Lee Sin has a good mix of some mobility, some tankyness, some CC, and some damage without super excelling in any area; he is the quintessential fighter. Lee Sin suffers from 2 significant weaknesses - the first is, since he is such a jack of all trades, he has to try to build and commit to doing one thing to contribute later game usually by building defenses to be more of a tank or by building damage to play more as an assassin: the issue with this is, because he's not fully intended for either role, he will not perform the jobs as well as a specialist in either field. His other weakness is very long ranged champions; despite having 2 mobility spells on separate cooldowns, neither of them are truely "free" mobility and a ranged opponent who can dodge his Q's can harass him down quite effectively.

Riven's?

As a physical damage mage, Riven's strengths are in her spells, with decent damage after building some AD, along with good mobility and a strong shield. Her weaknesses are actually rather pronounced - she is very squishy with no sustain, and has to engage in melee range to do the majority of her damage. Anyone who can harass her at range and CC her to punish her for getting close will make Riven fold like origami. A bruiser similarly wrecks her simply by surviving her spell casts and then eating her.

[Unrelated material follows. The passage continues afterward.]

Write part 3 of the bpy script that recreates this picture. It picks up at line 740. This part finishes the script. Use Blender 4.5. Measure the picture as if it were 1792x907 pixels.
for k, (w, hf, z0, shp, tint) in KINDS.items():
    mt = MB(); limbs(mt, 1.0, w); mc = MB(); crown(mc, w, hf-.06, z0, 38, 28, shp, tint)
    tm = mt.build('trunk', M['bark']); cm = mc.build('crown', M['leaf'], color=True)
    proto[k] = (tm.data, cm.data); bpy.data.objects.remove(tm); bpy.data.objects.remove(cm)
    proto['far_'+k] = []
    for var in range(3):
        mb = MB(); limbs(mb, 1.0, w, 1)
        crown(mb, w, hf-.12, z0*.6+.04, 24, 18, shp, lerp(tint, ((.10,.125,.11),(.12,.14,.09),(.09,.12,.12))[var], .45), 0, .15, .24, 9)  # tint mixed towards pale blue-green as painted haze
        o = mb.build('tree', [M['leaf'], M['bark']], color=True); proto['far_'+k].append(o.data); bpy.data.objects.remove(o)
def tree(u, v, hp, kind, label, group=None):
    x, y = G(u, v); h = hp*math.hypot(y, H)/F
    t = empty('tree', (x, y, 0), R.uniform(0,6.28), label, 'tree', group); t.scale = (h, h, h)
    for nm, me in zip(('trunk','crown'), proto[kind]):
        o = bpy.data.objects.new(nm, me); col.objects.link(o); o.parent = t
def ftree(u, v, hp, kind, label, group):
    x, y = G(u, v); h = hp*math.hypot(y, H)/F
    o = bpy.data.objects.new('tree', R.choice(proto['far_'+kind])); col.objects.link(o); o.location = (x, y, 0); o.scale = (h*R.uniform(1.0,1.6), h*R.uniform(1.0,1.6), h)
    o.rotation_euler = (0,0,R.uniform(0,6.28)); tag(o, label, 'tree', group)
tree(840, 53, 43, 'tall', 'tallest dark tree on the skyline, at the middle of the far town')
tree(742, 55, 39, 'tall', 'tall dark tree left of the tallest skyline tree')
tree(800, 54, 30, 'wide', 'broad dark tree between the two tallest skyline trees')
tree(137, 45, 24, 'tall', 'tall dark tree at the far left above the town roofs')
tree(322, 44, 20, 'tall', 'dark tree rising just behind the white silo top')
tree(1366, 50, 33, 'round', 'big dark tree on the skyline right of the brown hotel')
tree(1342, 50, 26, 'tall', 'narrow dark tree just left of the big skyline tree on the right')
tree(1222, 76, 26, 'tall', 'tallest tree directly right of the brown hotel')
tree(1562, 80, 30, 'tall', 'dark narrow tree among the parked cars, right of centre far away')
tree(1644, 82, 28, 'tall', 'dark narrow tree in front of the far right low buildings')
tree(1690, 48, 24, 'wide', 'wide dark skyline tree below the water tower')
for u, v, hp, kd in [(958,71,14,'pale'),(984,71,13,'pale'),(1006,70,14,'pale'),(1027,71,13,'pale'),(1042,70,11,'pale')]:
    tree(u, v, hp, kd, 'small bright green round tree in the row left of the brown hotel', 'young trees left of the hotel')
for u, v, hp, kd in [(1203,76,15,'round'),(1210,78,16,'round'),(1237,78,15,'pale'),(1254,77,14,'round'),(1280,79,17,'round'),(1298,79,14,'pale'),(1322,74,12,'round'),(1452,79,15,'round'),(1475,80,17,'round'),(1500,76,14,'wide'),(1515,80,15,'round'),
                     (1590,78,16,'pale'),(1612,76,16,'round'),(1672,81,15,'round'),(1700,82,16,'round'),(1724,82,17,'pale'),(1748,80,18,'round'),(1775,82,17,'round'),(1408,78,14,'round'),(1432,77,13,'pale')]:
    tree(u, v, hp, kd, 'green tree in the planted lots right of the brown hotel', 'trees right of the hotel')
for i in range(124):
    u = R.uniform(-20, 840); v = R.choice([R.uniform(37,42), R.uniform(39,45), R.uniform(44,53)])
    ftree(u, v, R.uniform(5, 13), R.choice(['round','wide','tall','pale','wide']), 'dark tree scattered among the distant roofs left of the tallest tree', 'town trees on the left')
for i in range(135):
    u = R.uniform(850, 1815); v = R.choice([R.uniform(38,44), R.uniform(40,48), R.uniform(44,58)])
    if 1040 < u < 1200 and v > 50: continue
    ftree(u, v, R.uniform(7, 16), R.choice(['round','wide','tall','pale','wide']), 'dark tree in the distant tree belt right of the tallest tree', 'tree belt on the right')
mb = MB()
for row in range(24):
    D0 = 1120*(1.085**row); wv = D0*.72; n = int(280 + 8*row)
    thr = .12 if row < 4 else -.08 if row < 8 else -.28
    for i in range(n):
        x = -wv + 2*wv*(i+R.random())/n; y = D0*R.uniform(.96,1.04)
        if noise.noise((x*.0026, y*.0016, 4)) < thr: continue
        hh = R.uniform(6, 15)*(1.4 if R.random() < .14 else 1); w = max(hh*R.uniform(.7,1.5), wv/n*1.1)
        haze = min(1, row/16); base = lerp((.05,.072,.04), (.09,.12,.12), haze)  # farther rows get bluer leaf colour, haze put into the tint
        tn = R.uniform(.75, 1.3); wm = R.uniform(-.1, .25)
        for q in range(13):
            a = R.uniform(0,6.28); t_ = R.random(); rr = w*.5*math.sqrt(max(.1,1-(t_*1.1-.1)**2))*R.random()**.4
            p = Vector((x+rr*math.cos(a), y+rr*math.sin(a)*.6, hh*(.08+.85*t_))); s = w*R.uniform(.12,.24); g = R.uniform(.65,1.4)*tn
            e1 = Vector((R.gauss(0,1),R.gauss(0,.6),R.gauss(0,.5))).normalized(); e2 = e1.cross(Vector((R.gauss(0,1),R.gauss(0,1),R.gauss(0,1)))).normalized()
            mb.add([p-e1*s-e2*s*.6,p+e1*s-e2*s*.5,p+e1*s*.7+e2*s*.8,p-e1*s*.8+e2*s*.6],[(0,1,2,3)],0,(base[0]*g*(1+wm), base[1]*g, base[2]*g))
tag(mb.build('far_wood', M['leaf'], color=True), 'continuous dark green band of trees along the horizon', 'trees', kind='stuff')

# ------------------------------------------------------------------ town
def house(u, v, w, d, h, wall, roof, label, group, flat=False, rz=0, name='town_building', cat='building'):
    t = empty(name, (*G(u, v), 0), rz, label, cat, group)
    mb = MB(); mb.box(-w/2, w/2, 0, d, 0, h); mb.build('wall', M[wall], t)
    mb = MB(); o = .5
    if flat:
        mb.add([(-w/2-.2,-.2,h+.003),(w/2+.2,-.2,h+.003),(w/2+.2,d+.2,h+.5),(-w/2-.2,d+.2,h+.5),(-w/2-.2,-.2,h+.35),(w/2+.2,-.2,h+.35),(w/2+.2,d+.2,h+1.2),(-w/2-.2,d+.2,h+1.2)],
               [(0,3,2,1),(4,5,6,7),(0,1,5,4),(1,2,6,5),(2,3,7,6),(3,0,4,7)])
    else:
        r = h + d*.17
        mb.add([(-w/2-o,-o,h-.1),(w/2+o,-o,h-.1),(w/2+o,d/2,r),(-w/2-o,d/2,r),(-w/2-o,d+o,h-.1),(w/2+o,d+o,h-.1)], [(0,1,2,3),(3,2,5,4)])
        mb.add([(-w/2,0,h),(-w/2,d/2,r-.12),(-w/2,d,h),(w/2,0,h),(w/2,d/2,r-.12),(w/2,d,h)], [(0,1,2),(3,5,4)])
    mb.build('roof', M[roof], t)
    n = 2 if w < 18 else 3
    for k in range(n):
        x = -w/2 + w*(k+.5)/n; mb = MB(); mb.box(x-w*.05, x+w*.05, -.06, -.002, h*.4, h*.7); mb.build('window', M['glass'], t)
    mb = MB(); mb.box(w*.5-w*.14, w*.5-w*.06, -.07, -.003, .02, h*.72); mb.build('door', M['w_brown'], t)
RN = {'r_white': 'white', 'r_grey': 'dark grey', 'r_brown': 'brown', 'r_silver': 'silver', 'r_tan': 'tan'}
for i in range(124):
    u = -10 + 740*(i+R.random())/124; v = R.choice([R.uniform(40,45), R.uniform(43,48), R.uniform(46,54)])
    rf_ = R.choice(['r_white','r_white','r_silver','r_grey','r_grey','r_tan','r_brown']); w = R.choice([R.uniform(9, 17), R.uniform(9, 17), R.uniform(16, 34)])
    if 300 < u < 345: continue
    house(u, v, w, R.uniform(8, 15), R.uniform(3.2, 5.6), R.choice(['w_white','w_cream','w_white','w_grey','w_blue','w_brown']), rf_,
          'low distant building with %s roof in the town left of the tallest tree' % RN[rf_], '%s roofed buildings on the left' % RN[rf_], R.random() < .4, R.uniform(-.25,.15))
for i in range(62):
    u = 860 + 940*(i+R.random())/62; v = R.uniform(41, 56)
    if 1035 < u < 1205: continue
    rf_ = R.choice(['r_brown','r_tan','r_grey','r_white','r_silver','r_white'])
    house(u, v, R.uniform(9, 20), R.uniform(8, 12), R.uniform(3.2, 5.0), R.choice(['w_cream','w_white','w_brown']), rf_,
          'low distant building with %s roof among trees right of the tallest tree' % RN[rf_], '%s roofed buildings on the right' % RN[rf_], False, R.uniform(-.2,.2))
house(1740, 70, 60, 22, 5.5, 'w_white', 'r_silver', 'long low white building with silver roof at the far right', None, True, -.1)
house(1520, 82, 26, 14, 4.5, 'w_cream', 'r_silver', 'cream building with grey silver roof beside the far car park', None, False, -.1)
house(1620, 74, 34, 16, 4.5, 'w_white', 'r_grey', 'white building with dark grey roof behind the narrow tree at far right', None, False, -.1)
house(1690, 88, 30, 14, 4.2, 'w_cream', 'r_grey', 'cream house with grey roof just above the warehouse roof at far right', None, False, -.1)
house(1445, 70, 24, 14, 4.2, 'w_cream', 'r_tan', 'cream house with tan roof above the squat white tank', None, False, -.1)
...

manbearswine12/3/2015, 12:21:39 PM1 votes

I disagree,lee sin is just a high skillcap,niche,overpowered pick.

His skillcap is high,a bad lee will still be useful,but not as much as a bad amumu,or even a bad sejuani.

He is niche because as much as people love to call him overloaded,and as much as his kit is heavy,his early game is a lot stronger than his late(not that his late is particularly weak though,he is overpowered for a reason).

But lee sin is not the only offender on this regard,early game junglers are generally overpowered lee sin just often spearheads them,but they are niche picks,yet there are enough of them so you can't ban them all,so the meta adapts around them-everyone who they counter-immobile/vunerable champs,they just disappear,it is no coincidence that when cinderhulk was overpowered,instead of creating a stale meta focused around the overpowered item,it instead brought more diversity,because as overpowered and suffocating as old cinderhulk was,lee and his early jungler fellas are far worse as far as oppressing picks go,he is OVERPOWERED,pick phase just revolves around him,which causes a faint illusion of balance,as he is "balanced" as long as all picks are made with the assumption that he will be picked.